In Athens on Monday 23 November 2015, at 09:00, at the Hotel 'PRESIDENT', 44, Kifisias Avenue, the Extraordinary General Meeting of its shareholders was held following the 29th November 2015 notice of the Board of Directors. 19 shareholders, holding 7.704.932 shares, participated who accounted for 77,049% of the share capital and the vote rights of the Company. The items on the agenda discussed and the decisions made are shown below:


Item 1: They unanimously approved of a) the dated 14/10/2015 Draft Merger Agreement by absorption of the public limited company 'PANELCO S.A. - METAL COMPOSITE PANELS & CONSTRUCTION ELEMENTS' with GCR 4352001000 from the public limited company 'SIDMA

S.A. - STEEL PRODUCTS' with GCR 361801000, b) the Explanatory Report of the Board of Directors on the aforementioned Draft Merger Agreement, drawn up on the basis of article 69 para. 4 of CL 2190/1920 and article 4.1.4.1.3 of the Athens Stock Exchange Regulation, c) the report of the auditing firm Grant Thornton for the declaration and certification of the accounting value of assets and liabilities of the Merging Companies, d) the report of the auditing firm 'PKF Euroauditing S.A.' for the valuation of the Merging Companies and the opinion on the fairness and reasonableness of the proposed exchange ratio of shares of the Merging Companies, in accordance with paragraph

4.1.4.1.3 of the Athens Stock Exchange Regulation, e) the merger of the above public limited companies.

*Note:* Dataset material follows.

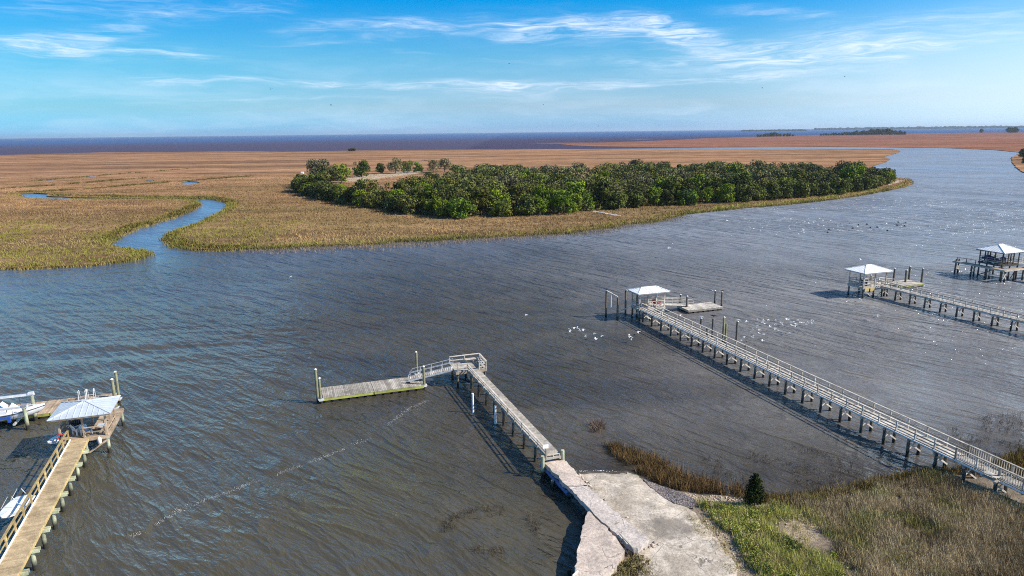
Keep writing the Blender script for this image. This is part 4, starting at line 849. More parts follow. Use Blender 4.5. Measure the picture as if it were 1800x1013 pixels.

Item 2: The Meeting approved, by 100%of the attending parties, the increase of the Company's share capital due to the absorption of 'PANELCO S.A. - METAL COMPOSITE PANELS & CONSTRUCTION ELEMENTS' and due to capitalisation of reserves and the issue of new shares and amending article 5 of the Company's statute about capital.


Item 3: Following proposal of the Chairman, the Meeting unanimously approved, by 100% of the attending parties, the authorization, to sign any document relating to the merger, of Mr. Michalis Samonas, to settle at its own discretion, any non -integer rights that may arise, following the exchange of shares.